David s’intéresse à la figure du mage pour mieux la comparer au métier de metteur en scène. Il parle seul le plus souvent, sa fille étant trop jeune pour comprendre, il parle seul et ses monologues sont une suite d’idées, de ressentis, d’interrogations. 

« Propséro est-il un magicien ou un artiste ? David avait envie d’introduire cette ambiguïté là : la possibilité que rien de ce qui se joue sur scène ne soit vrai, la possibilité que toute l’histoire soit un conte écrit par Prospéro ou une toile peinte par lui, un oratorio qu’il a composé. Pas besoin qu’il provoque vraiment le naufrage d’un navire, l’énoncer suffit. La fiction peut venger du réel, c’est peut-être une consolation pathétique mais elle n’en est pas moins nécessaire. »
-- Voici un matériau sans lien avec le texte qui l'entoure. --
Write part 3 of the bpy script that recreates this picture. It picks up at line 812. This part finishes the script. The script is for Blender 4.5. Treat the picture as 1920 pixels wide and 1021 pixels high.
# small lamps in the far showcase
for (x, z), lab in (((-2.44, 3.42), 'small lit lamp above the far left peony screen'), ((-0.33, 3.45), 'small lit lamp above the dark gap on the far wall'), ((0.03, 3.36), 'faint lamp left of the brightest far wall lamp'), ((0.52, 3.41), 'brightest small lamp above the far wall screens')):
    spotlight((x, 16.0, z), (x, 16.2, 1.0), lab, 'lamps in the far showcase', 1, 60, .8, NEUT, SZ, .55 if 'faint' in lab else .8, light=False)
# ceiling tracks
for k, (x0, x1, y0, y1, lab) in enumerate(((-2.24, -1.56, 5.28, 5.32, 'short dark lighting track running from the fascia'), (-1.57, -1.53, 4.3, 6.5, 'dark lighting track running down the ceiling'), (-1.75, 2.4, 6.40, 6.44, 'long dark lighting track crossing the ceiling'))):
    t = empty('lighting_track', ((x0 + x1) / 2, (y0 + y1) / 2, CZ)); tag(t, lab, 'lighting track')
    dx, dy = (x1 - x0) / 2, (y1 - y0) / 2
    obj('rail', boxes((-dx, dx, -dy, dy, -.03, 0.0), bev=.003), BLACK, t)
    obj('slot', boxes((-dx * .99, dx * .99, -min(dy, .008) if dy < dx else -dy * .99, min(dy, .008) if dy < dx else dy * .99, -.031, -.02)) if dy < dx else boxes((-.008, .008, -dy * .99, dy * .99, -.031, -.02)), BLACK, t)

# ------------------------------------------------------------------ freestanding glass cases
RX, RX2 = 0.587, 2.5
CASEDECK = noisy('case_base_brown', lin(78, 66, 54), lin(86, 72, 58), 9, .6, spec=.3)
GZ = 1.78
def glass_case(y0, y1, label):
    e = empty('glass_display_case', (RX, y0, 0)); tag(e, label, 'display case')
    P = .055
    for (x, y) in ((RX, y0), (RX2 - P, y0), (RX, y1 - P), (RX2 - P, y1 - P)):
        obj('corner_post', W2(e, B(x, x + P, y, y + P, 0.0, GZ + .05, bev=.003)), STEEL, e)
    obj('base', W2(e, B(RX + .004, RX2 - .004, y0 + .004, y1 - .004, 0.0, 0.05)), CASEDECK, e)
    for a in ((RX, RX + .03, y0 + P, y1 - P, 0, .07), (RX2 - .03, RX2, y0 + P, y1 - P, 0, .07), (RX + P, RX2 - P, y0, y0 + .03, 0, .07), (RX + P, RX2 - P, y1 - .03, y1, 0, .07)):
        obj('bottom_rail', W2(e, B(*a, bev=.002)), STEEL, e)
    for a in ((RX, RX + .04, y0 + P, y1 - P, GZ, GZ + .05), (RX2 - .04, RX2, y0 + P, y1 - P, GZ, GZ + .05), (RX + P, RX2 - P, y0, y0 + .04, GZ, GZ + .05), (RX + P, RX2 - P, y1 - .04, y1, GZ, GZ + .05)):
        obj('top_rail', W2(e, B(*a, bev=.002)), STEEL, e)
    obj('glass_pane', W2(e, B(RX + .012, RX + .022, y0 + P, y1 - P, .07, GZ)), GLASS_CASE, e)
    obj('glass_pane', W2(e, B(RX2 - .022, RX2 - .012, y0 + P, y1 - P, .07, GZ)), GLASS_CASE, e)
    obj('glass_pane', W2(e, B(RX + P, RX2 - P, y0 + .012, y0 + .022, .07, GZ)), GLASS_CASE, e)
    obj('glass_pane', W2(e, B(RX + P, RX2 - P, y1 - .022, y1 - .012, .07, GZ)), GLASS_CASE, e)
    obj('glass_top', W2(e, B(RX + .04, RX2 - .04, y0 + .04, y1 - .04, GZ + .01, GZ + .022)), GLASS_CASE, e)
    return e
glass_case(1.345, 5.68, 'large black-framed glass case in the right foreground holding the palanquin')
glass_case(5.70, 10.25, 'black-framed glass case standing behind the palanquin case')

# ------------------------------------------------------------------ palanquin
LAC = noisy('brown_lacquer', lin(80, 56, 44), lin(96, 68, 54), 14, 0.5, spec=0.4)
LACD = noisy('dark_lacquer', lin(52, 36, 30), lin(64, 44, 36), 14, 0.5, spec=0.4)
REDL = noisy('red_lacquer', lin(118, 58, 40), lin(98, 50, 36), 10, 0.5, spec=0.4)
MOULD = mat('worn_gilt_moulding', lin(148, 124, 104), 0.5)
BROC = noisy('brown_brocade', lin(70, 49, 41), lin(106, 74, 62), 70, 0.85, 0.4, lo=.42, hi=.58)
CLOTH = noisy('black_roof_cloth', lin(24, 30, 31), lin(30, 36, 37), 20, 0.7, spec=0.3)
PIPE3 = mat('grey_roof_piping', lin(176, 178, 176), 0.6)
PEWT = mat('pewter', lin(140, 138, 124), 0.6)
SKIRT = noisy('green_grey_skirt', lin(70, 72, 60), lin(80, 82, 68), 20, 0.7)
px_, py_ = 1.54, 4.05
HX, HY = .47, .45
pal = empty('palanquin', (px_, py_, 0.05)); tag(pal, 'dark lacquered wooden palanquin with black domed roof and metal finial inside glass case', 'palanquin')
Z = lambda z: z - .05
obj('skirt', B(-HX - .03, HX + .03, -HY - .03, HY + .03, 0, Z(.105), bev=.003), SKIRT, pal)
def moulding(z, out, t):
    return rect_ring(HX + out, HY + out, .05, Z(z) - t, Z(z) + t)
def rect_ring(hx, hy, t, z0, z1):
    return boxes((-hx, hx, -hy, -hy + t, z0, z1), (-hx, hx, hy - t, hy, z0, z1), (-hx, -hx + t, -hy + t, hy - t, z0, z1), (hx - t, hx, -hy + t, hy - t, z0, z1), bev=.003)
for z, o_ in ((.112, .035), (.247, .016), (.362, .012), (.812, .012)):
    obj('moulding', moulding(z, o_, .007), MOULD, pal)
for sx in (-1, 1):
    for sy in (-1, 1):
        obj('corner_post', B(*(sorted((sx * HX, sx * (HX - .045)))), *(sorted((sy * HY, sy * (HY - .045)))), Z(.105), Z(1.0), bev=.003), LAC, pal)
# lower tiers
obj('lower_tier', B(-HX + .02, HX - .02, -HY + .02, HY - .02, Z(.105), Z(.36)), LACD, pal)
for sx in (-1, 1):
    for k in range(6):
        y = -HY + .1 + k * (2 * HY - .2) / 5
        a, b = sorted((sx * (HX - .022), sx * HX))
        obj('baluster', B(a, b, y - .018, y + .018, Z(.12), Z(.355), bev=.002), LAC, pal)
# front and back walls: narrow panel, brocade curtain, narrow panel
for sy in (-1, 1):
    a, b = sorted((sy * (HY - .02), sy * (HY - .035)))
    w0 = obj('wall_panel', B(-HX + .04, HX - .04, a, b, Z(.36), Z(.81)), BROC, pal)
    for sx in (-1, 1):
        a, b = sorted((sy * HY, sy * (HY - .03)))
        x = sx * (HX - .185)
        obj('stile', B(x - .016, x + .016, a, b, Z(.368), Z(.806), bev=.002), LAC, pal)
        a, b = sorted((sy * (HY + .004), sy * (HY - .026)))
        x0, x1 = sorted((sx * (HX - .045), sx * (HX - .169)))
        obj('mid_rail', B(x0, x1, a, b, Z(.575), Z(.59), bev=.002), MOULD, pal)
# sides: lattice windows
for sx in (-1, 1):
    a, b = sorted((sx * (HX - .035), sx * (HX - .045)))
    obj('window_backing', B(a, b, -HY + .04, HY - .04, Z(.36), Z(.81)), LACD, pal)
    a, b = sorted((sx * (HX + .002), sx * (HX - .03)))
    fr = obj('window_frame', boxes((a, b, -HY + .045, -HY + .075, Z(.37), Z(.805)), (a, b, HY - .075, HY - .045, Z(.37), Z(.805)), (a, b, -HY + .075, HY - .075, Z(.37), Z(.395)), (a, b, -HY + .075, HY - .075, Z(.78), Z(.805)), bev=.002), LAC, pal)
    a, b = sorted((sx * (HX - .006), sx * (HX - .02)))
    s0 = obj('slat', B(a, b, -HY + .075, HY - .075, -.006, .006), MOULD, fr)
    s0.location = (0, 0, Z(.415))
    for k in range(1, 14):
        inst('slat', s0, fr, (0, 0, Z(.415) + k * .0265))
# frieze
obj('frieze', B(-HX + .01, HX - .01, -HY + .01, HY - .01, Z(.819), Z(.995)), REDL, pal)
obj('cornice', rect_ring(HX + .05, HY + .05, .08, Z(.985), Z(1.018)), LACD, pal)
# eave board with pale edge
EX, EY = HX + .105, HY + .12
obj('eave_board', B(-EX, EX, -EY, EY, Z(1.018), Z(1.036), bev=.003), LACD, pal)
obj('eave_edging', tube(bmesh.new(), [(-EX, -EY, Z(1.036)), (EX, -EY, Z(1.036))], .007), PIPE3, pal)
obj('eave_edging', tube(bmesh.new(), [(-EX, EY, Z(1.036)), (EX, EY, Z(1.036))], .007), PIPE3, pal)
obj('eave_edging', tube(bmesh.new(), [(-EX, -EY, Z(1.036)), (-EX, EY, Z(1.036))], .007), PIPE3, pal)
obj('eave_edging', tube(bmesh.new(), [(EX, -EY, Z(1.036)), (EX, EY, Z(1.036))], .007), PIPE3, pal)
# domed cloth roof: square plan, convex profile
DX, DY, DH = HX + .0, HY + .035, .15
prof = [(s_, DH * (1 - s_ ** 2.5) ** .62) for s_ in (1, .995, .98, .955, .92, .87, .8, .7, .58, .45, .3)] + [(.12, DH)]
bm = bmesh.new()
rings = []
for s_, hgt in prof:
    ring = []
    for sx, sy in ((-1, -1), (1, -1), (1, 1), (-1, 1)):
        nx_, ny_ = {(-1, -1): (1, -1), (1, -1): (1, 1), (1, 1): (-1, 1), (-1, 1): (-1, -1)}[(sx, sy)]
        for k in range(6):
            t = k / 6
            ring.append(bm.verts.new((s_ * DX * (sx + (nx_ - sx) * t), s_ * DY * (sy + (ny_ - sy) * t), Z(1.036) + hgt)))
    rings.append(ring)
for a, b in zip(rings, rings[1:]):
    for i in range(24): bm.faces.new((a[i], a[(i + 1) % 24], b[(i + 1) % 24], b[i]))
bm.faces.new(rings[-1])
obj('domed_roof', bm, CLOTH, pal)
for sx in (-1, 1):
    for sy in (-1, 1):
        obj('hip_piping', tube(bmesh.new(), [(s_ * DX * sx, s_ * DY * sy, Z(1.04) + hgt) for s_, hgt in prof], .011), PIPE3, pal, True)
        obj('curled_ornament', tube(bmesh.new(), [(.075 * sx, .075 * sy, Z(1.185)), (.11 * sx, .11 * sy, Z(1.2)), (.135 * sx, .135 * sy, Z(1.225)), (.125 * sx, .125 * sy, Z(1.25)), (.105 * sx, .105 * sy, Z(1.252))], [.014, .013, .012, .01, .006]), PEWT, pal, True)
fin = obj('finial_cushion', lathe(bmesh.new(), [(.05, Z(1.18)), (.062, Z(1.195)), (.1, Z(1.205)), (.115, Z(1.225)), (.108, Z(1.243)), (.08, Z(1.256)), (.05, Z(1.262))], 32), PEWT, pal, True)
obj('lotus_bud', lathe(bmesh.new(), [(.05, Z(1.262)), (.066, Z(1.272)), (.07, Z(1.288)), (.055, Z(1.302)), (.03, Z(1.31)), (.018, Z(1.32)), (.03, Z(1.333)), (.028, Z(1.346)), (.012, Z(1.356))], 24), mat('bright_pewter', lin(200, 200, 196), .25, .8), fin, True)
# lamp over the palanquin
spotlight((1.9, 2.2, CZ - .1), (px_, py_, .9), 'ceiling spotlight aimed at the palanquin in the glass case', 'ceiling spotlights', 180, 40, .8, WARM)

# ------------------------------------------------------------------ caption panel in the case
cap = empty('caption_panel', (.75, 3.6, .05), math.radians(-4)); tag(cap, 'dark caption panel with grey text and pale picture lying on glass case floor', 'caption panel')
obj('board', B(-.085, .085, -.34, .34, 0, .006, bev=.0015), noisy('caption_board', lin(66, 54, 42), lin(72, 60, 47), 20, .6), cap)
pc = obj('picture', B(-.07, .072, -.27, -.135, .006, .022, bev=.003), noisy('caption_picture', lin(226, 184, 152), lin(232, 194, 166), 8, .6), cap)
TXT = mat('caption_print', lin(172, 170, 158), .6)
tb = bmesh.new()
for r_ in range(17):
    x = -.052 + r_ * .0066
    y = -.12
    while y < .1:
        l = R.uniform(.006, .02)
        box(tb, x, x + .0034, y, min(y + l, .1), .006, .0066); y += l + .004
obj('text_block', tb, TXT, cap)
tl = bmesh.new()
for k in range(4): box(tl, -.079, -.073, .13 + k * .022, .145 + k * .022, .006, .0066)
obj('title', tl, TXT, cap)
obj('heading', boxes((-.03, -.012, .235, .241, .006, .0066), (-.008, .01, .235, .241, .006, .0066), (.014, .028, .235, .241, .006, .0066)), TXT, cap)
Ma Tempête se déroule sous le rythme imposé par le naufrage causé par Prospéro, la pièce de Shakespeare est matière et moteur. 

Tout à la fois un résumé, une interprétation, un prolongement, Ma Tempête est une porte d’entrée dans le théâtre (et la pièce) de Shakespeare autant qu’une immersion dans la vie d’artiste, les problèmes de financement qui causent une dépendance, une soumission obligée qui mène parfois à l’arrêt complet ; David a passé un temps fou sur sa mise en scène, il s’y est donné corps et âme, mais ce n’est pas suffisant car adapter Shakespeare, pour quoi faire ? Quel profit en tirer ? 
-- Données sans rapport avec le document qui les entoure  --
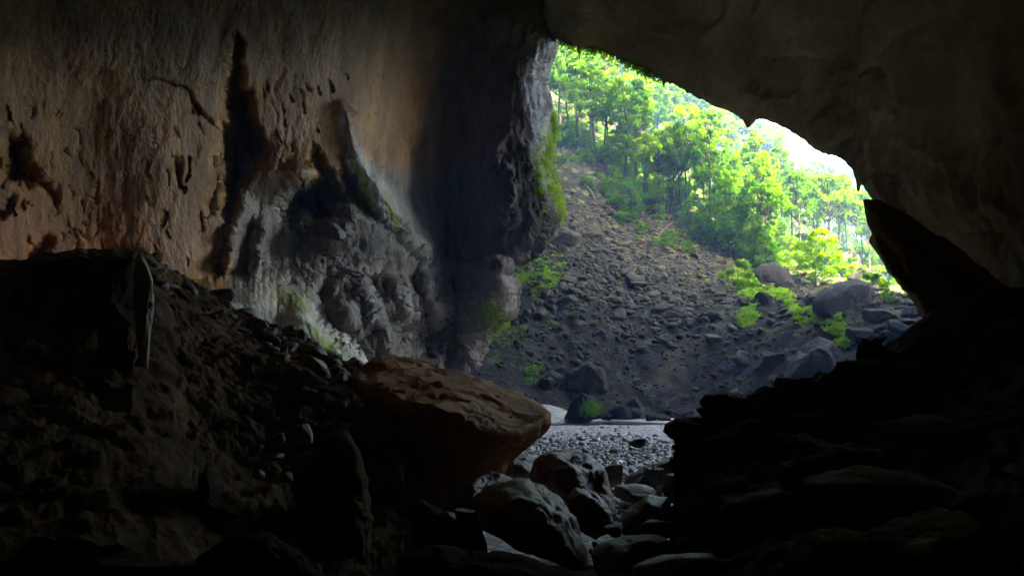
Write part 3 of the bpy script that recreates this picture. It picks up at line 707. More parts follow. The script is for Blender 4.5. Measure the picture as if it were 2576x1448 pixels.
beh = [(a - 4 * k, b + [130, 130, 130, 130, 110, 80, 45, 16][k], c + [4.5, 4.5, 4.5, 4.5, 4, 3, 2, .8][k]) for k, (a, b, c) in enumerate(top_b)]; beh2 = [(a - 8 * k, b + [320, 320, 320, 300, 250, 170, 100, 34][k], c + 2.5 - .25 * k) for k, (a, b, c) in enumerate(top_b)]
mid_t = [tuple((np.array(a) * .5 + np.array(b) * .5) + np.array([0, -4, 0])) for a, b in zip(top_b, top_f)]
def endcap(rows_, k):
    e0 = np.mean([P(*r[k]) for r in rows_], axis=0); return e0
rws = [beh2, beh, shift(top_b, 12, 1.03), top_b, mid_t, top_f, front, under, bott]
g = np.array([[P(*c) for c in r] for r in rws])
capL = np.repeat(g[:, :1].mean(0, keepdims=True), len(rws), 0); capR = np.repeat(g[:, -1:].mean(0, keepdims=True), len(rws), 0)
g = np.concatenate([capL, g, capR], 1)
g = patch(g, 260, 340); n = gnormals(g)
if n[140, 170][2] < 0: n = -n
cell, _, idv = worley(g * np.array([0.45, 0.45, 0.45]), 151)
cell, f2s, ids = worley(g * np.array([0.5, 0.5, 0.8]) + .5 * fbm(g * .5, 3, 150)[..., None], 151)
dsp = 0.22 * fbm(g * 0.5, 4, 152) + 0.05 * ridged(g * 1.6, 6, 155, .6) - 0.5 * np.maximum(fbm(g * np.array([0.8, 0.8, 1.6]), 5, 158, .6) - 0.10, 0) + 0.28 * (ids - .5) * np.clip((f2s - cell) * 5, 0, 1)
g = g + n * dsp[..., None]
based('boulder', g, gfaces(260, 340), M_RED, 'largest red-brown slab, jutting from the left over the gravel', 'boulder')

RS = np.random.RandomState(77)
for k, (a, b, c, s_) in enumerate([(1100, 965, 20.8, 34), (1118, 996, 19.8, 30), (1010, 985, 20.4, 22), (1240, 1040, 20.6, 13), (1285, 1048, 20.4, 10), (1180, 1008, 20.4, 9)]):
    boulder(a, b, c, s_, s_ * .6, M_RED, 300 + k, 'small dark stone lying on top of the great red-brown slab', name='stone', cat='stone', group='stones on the red-brown slab', sub=4)

# gully rocks in the bottom centre: (px, py, d, w, h, material, label ...)
gul = [
    ((1370, 1135), (1425, 1128), (1480, 1140), (1520, 1185), (1545, 1260), (1552, 1305), (1500, 1330), (1420, 1300), (1350, 1260), (1335, 1200), (1345, 1160)),
]
outline_rock('boulder', gul[0], 22, 3.2, M_BROWNB, 201, 'big brown boulder with a ridged sloping top, just below the gravel', rough=0.16, tiltd=0.5)
outline_rock('boulder', [(1270, 1180), (1290, 1140), (1330, 1140), (1358, 1160), (1345, 1195), (1300, 1215), (1270, 1210)], 25.5, 2, M_GULLY, 202, 'pale boulder half hidden beneath the tip of the red slab', rough=.1, tiltd=.5)
outline_rock('boulder', [(1190, 1245), (1260, 1210), (1330, 1212), (1400, 1240), (1440, 1290), (1480, 1390), (1482, 1440), (1430, 1430), (1330, 1390), (1260, 1350), (1210, 1330)], 15, 3.4, M_BROWNB, 203, 'glistening pitted brown boulder pointing down at the bottom centre', rough=.16, tiltd=.75)
outline_rock('boulder', [(1420, 1255), (1450, 1225), (1500, 1240), (1540, 1290), (1545, 1330), (1500, 1360), (1450, 1330)], 18.5, 1.6, M_BROWNB, 204, 'brown boulder leaning against the big ridged one', rough=.14, tiltd=.5)
boulder(1535, 1195, 29, 60, 60, M_GULLY, 205, 'upright brown rock at the near edge of the gravel', depth=.8)
outline_rock('boulder', [(1555, 1235), (1580, 1195), (1640, 1165), (1700, 1150), (1730, 1165), (1720, 1205), (1660, 1230), (1590, 1245)], 27, 2.4, M_GULLY, 206, 'long grey rock bordering the gravel below the right mound', rough=.1, tiltd=.6)
boulder(1642, 1198, 25, 54, 42, M_GULLY, 207, 'small pointed grey rock on the long grey one', depth=.8)
boulder(1712, 1188, 24, 70, 80, M_GULLY, 208, 'tall grey rock wedged against the right mound')
boulder(1600, 1245, 23, 110, 60, M_GULLY, 209, 'low grey rock between the brown boulder and the dark rounded one', tx=.2)
boulder(1710, 1240, 20.5, 90, 90, M_GULLY, 210, 'dark boulder at the foot of the right mound, upper one', rz=1)
outline_rock('boulder', [(1548, 1330), (1570, 1285), (1630, 1245), (1680, 1250), (1700, 1290), (1690, 1325), (1640, 1345), (1580, 1350)], 18.5, 2.0, M_GULLY, 211, 'broad dark rounded boulder with a shiny rim in the gully', rough=.1, tiltd=.6)
boulder(1745, 1300, 17.5, 90, 80, M_GULLY, 212, 'dark boulder at the foot of the right mound, lower one', rz=2)
boulder(1640, 1335, 16, 110, 58, M_GULLY, 213, 'wet silvery rock behind the flat gully slab', depth=.8, ty=.1)
boulder(1545, 1335, 16.2, 46, 34, M_GULLY, 214, 'small black stone at the left end of the flat gully slab', depth=.9)
outline_rock('boulder', [(1478, 1390), (1510, 1360), (1580, 1345), (1650, 1345), (1690, 1360), (1700, 1400), (1650, 1440), (1500, 1450)], 13.5, 2.6, M_GULLY, 215, 'flat wet slab with a pale lit top at the bottom centre', rough=.1, tiltd=1.2)
boulder(1690, 1440, 10.5, 200, 110, M_GULLY, 216, 'rounded rock cut by the bottom edge below the right mound')
boulder(1170, 1290, 14, 50, 26, M_BROWNB, 217, 'tiny brown stone left of the pitted boulder', name='stone', cat='stone')
boulder(1125, 1302, 14, 44, 26, M_BROWNB, 218, 'tiny brown stone farther left of the pitted boulder', name='stone', cat='stone')
boulder(1605, 1113, 44, 40, 24, M_GREY, 219, 'lone pale stone on the open gravel', name='stone', cat='stone')
outline_rock('boulder', [(1095, 1275), (1165, 1220), (1235, 1188), (1325, 1212), (1345, 1255), (1290, 1305), (1190, 1330), (1105, 1325)], 17, 2.6, M_BROWNB, 222, 'brown boulder tucked beneath the undercut of the red-brown slab', rough=.16, tiltd=.4)
outline_rock('boulder', [(985, 1300), (1060, 1255), (1140, 1290), (1215, 1330), (1225, 1420), (1150, 1460), (1010, 1450)], 15.5, 2.6, M_MOUND, 223, 'dim dark boulder at the foot of the red-brown slab', rough=.16, tiltd=.3)
outline_rock('boulder', [(1000, 1400), (1090, 1370), (1220, 1385), (1330, 1400), (1420, 1440), (1400, 1540), (1000, 1560)], 11.5, 3, M_DARK, 221, 'low black rock along the bottom edge left of the pitted boulder', rough=.15, tiltd=.5)
for k in range(26):
    a = RS.uniform(1480, 1760); b = RS.uniform(1200, 1420); dd = 30 - 16 * (b - 1170) / 250
    boulder(a, b + 6, dd + .8, RS.uniform(16, 40), RS.uniform(14, 26), M_GULLY, 230 + k, 'small wet stone packed between the gully boulders', name='stone', cat='stone', group='small stones between the gully boulders', sub=3)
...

Mieux vaut mettre un frein, fermer les rideaux et éteindre les lumières. 


L’importance des réflexions et précisions sur le statut d’artiste, la figure d’acteur (le développement sur l’expression être acteur de sa vie) en passant par les détails autour de la première représentation de La Tempête ou encore le théâtre élisabéthain et le théâtre (plus largement : l’état de la culture) d’aujourd’hui, permet une immersion complète dans ce monde. 


L’atmosphère tient pour beaucoup à la réussite du livre. Une tempête fait rage et effraie l’enfant qui n’en apprécie pas moins le récit d’une autre tempête, survenue lors d’un autre temps, un autre monde. 


Je ne sais comment le dire d’une meilleure façon : Éric Passan a fait de sa Tempête une sorte de calque contemporain de La Tempête

« […] une pièce de théâtre est toujours un miroir, sans cela, si elle ne reflète rien de nous, on s’y ennuie ferme. » 

Petite précision : le plaisir à lire ce roman réside en grande partie dans la connaissance préalable de La Tempête de Shakespeare. 

Lire Ma Tempête sans en être familier c'est peut-être prendre le risque de gâcher la découverte d'une magnifique pièce de théâtre et passer à côté d'un roman qui paraîtrait peut-être moins pertinent.